For a little backstory, BoJack Horseman follows the life and times of the titular Mr. Horseman, a washed up, drug addled former sitcom star who is trying to reach his way back up to the peak. We have constant flashbacks to his days as the main character on the sitcom “Horsin’ Around”, the story of a horse who adopts 3 human children and raises them as his own. Through these flashbacks we come to find that this TV show is what BoJack considers to be the greatest achievement of his life and that the past 20 years have been a haze of booze, drugs, and countless women.

When you first start BoJack, the first two episodes feel as if it’s some cheap Family Guy knockoff, with worse jokes and a plotline that is sort of, not really, linear. But soon, that façade drops and we see the true BoJack Horseman, the self-loathing drunk who just wants to be well liked and loved. He wants friends and people to clamor around him and make him feel less lonely. But when he can’t find these people, he inevitably turns to drugs and alcohol to make himself feel normal.
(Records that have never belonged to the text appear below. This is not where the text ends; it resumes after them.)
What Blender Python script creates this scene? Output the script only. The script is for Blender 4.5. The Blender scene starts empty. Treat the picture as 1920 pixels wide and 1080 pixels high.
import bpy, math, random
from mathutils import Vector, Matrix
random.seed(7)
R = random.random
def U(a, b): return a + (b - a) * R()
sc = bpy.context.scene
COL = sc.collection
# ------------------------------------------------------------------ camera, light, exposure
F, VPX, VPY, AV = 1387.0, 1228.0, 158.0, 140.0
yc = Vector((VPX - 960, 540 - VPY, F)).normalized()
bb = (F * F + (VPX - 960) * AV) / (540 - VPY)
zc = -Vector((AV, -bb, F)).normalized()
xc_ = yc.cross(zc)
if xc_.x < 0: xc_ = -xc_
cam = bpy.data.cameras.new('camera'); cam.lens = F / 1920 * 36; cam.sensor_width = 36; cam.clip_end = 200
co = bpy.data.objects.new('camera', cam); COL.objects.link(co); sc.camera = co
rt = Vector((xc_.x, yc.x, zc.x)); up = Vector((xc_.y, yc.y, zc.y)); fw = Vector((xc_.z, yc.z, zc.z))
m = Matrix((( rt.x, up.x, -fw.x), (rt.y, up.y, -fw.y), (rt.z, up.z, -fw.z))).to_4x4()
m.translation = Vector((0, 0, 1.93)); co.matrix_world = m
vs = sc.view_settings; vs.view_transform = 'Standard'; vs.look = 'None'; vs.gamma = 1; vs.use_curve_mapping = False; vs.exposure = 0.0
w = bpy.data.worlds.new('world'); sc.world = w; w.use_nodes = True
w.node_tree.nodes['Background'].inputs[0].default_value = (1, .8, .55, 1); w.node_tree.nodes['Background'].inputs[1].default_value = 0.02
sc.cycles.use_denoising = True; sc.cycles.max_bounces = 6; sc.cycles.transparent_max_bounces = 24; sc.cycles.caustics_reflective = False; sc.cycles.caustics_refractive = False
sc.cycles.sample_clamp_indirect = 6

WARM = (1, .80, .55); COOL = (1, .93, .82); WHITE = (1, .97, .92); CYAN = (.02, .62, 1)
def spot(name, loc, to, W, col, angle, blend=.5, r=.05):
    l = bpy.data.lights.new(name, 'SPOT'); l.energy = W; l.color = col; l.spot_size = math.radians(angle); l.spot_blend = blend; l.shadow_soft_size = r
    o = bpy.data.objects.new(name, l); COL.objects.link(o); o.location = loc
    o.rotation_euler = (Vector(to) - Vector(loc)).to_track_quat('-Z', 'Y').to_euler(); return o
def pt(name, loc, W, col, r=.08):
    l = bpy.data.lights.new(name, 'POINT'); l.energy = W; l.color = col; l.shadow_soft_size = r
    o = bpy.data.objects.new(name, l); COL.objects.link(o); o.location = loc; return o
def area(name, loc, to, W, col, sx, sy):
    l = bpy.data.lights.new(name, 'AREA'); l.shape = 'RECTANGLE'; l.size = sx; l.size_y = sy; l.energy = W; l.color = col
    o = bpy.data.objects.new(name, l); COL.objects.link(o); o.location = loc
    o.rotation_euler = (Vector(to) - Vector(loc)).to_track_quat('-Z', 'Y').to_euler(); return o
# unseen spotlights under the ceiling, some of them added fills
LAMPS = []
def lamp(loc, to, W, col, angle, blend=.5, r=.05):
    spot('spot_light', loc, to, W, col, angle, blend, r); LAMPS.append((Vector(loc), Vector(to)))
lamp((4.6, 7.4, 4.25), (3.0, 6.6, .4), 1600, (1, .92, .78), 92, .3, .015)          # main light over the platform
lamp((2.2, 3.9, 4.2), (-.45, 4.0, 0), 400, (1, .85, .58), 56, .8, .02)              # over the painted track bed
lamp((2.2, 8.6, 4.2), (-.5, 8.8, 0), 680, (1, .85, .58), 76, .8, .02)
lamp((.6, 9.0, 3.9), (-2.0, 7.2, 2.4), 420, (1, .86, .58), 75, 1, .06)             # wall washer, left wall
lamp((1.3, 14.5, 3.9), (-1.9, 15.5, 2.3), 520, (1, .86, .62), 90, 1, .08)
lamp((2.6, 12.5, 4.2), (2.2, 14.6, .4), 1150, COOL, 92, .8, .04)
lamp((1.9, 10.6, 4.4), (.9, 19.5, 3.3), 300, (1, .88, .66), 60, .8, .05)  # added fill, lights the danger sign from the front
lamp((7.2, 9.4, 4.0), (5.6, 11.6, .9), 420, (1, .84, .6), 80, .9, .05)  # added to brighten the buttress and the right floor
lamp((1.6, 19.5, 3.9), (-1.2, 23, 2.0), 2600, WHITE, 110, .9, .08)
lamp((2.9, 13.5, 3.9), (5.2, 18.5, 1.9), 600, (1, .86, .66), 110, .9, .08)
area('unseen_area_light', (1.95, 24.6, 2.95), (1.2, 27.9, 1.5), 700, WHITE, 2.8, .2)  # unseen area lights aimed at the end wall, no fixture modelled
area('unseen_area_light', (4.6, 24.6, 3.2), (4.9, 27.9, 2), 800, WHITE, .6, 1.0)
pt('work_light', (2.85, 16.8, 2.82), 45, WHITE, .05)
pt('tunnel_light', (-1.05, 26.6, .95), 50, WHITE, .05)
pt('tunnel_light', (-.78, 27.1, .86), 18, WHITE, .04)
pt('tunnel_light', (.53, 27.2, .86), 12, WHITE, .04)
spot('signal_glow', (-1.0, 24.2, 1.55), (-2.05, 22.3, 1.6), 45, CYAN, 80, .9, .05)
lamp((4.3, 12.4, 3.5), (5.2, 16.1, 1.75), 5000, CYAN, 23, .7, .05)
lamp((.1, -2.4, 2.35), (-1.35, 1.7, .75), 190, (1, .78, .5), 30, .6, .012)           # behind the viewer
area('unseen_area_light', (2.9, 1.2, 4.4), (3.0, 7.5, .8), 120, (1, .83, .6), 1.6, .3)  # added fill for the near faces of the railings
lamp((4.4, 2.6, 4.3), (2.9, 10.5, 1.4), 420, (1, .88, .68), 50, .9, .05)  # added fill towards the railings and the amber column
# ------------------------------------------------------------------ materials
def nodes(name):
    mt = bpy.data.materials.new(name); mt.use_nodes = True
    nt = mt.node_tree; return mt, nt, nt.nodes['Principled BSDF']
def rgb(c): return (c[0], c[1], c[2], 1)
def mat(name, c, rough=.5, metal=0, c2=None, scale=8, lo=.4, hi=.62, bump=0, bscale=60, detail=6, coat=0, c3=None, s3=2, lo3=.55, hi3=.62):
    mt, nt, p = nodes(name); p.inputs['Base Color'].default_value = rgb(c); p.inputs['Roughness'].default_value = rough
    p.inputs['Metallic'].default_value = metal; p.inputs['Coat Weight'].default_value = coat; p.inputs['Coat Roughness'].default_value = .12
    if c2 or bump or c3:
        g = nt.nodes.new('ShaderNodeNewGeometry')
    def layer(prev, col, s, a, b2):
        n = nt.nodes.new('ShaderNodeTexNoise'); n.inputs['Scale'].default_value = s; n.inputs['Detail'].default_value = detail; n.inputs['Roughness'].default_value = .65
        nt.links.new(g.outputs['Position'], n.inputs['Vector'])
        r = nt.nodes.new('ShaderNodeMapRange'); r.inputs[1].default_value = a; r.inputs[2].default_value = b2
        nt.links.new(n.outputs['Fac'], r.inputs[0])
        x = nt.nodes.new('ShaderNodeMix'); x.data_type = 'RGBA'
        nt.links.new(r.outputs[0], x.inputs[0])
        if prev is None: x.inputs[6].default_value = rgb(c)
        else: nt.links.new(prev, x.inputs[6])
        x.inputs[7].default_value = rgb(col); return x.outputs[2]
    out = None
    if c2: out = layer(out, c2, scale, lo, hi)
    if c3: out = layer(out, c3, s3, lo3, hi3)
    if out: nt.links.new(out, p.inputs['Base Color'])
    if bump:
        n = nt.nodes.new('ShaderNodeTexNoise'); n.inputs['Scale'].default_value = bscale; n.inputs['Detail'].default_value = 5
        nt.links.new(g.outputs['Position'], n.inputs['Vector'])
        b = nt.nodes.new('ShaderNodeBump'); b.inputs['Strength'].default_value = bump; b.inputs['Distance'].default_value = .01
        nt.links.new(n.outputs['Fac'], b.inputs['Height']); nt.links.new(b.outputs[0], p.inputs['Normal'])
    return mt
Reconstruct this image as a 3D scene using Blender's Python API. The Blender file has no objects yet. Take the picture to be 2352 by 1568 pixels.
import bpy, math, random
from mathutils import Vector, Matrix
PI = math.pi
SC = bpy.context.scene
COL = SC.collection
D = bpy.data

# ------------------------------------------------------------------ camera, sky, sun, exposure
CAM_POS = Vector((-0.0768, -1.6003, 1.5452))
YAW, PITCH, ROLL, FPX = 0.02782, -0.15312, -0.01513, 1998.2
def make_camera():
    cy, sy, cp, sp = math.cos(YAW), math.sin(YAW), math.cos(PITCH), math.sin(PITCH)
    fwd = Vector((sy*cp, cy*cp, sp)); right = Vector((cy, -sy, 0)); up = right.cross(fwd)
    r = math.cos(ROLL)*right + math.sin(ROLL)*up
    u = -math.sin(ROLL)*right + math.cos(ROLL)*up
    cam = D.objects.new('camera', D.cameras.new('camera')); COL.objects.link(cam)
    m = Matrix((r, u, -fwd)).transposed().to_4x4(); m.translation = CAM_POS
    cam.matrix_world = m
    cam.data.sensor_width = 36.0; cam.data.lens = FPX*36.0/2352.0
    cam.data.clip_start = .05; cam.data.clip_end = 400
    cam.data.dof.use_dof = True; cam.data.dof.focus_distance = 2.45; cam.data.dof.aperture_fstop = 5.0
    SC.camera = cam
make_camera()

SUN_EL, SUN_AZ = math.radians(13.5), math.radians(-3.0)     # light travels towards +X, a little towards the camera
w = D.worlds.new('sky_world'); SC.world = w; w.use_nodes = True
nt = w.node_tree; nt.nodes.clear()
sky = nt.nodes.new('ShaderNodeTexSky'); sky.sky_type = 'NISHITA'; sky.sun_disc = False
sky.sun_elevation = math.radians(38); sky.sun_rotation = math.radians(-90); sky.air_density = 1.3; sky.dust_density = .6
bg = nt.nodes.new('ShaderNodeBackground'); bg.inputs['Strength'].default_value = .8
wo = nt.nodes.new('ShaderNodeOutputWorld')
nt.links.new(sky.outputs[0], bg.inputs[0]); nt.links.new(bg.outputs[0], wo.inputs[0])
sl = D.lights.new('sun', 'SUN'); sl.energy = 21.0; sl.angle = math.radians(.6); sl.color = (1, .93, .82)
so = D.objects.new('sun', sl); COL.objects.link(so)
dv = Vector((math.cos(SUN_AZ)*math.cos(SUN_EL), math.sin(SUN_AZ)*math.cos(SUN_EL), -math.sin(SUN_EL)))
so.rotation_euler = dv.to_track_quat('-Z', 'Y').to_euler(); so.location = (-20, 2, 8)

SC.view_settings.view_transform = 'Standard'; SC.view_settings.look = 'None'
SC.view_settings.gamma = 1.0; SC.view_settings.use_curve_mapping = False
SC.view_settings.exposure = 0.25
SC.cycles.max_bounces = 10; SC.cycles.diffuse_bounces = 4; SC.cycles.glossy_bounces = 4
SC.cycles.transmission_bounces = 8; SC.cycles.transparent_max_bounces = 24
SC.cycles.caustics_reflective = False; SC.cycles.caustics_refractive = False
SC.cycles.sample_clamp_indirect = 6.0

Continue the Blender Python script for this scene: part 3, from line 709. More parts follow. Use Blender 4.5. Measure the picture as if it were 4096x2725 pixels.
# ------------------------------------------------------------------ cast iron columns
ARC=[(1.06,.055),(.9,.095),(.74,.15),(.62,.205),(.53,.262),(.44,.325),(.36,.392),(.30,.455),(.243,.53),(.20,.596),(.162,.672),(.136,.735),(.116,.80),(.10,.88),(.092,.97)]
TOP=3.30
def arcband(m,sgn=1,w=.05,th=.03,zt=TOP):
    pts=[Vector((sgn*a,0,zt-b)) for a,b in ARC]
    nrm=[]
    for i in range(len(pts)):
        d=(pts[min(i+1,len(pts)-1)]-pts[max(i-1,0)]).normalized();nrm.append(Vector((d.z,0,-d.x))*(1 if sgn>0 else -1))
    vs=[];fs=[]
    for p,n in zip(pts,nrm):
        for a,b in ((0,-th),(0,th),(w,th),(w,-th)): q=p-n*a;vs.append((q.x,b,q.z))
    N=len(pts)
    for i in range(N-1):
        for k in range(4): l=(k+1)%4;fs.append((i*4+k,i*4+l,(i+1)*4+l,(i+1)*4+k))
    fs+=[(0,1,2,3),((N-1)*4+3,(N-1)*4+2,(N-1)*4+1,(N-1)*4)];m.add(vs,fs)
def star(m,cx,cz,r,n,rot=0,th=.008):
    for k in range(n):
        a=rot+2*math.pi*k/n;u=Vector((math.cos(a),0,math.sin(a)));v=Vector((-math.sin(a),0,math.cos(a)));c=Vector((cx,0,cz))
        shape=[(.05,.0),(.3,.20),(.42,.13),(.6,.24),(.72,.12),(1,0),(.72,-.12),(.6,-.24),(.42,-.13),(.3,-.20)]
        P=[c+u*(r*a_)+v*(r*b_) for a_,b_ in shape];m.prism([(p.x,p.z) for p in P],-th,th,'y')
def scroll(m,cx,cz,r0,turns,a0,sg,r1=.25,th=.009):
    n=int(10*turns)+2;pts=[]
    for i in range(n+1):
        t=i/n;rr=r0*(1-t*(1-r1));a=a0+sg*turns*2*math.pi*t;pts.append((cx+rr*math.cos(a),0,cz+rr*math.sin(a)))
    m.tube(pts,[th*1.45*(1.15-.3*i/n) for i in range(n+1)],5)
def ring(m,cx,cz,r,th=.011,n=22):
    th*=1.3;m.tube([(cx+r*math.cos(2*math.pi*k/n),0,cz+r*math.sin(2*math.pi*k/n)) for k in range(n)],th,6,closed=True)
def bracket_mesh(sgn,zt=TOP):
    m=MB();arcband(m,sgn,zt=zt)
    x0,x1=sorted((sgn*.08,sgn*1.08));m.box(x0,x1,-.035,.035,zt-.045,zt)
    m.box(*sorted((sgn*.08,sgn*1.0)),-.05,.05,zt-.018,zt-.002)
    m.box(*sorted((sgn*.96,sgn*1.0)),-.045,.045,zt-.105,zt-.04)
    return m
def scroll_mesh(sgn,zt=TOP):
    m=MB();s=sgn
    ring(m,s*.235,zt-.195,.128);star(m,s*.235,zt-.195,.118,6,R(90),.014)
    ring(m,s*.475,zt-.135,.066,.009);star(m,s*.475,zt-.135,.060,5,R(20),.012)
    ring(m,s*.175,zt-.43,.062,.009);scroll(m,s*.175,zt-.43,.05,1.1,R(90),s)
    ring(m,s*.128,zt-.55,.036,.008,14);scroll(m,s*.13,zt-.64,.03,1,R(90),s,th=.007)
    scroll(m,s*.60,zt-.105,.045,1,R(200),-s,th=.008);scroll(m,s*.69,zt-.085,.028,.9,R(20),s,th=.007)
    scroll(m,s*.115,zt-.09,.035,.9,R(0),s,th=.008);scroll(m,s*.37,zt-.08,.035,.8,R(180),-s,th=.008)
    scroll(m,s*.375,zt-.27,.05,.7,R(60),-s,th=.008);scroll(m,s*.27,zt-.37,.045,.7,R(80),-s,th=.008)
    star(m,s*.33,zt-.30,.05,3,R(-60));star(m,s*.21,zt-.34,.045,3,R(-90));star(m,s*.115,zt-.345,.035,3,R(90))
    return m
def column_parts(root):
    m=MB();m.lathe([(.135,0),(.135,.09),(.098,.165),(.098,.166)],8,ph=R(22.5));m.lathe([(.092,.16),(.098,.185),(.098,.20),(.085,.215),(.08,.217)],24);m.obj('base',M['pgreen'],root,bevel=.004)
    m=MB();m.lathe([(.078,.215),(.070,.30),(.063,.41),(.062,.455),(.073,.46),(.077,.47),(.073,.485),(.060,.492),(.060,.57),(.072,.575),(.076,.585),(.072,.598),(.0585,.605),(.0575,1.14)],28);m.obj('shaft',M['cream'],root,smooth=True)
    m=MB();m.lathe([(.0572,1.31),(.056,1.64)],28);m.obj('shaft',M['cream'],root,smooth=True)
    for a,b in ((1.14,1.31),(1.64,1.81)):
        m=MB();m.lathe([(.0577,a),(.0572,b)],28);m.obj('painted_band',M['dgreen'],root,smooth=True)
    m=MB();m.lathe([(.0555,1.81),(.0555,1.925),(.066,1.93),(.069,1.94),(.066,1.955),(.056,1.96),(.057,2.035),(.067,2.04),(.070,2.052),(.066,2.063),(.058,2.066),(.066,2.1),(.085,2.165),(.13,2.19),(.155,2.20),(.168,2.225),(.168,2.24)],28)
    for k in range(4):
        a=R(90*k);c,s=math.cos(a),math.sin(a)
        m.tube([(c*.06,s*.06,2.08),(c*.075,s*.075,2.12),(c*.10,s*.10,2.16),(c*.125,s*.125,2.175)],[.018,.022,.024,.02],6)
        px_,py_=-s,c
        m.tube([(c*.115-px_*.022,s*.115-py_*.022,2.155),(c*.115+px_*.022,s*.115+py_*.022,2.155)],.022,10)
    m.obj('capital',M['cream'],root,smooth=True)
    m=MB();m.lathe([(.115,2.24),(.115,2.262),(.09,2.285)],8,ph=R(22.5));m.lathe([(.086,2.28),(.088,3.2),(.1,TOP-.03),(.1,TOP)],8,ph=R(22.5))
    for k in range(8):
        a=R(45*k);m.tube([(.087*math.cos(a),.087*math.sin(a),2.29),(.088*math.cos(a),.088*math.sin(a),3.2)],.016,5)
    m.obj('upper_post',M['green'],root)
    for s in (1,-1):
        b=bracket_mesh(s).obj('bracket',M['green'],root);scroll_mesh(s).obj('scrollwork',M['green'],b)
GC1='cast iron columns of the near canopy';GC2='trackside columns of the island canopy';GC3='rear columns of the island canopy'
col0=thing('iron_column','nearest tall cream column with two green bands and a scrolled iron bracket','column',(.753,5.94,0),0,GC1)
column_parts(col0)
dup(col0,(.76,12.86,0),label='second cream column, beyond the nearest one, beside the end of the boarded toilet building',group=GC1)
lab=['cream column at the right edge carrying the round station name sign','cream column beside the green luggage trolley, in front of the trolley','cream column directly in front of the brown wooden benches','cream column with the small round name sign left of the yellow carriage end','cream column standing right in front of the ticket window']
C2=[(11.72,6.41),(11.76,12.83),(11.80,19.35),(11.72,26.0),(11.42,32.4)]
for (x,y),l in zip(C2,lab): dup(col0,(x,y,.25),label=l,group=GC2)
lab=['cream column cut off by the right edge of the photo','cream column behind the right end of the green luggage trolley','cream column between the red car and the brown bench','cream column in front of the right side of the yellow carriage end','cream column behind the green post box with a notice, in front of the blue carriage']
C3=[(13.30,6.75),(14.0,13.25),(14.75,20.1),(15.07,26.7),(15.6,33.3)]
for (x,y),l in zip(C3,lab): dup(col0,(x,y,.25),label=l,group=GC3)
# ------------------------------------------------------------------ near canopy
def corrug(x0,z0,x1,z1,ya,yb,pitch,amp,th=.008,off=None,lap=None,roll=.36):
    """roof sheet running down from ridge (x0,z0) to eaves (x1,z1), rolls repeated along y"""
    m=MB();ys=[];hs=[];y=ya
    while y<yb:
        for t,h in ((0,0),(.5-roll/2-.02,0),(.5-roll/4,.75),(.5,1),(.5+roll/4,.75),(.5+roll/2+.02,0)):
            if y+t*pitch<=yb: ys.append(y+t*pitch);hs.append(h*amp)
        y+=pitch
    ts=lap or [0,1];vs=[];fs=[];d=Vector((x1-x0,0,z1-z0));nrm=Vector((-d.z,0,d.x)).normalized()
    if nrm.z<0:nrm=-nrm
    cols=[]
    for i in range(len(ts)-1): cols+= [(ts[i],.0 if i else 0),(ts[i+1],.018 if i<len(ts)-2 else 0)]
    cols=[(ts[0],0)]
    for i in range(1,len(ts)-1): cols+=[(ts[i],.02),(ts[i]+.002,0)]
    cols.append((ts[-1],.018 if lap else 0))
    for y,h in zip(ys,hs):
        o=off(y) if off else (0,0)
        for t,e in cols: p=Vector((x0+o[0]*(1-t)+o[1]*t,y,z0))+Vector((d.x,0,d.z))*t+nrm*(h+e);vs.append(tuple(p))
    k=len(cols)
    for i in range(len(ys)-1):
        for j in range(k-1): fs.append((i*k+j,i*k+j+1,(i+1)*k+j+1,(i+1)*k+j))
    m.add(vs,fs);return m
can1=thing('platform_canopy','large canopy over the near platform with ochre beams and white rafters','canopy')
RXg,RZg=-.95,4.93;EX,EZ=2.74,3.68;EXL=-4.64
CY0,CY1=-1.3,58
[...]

To get back on top of the “Hollywoo” world, BoJack decides to write a memoir based on his life and his times as the main character of “Horsin’ Around”. Only problem is that his deadline for publishing is in a week and he hasn’t started a single page, forcing him to have to hire a ghostwriter, Diane Nguyen. What he doesn’t know is that Diane’s memoir will not be pretty, in fact it will be downright terrifying for the ever ignorant Horseman. She isn’t writing the story that BoJack wants, she’s writing the truth, the truth about how his parents treated him like dirt, the fact he’s an alcoholic and an addict, the fact that he’s basically destroyed himself and the ones he loved whenever he feels even slightly threatened by them.

This show isn’t for the faint of heart or people just looking for some quick yuk yuks to kill time. This is an emotional rollercoaster of a show and if you watch this without examining how you treat the people around you and more importantly, how you treat yourself then you are doing yourself a disservice. To watch BoJack self-destruct as you’re rooting for him to do good is one of the biggest gut punches in current television.

If you want to feel connected to a show, watch BoJack Horseman. If you’re in the mood to examine yourself and understand your inner workings, this show is for you. If you just need to make sure it will all be okay in the long run, watch BoJack Horseman. You will not be disappointed in the show. Maybe in BoJack’s antics, but never in the show.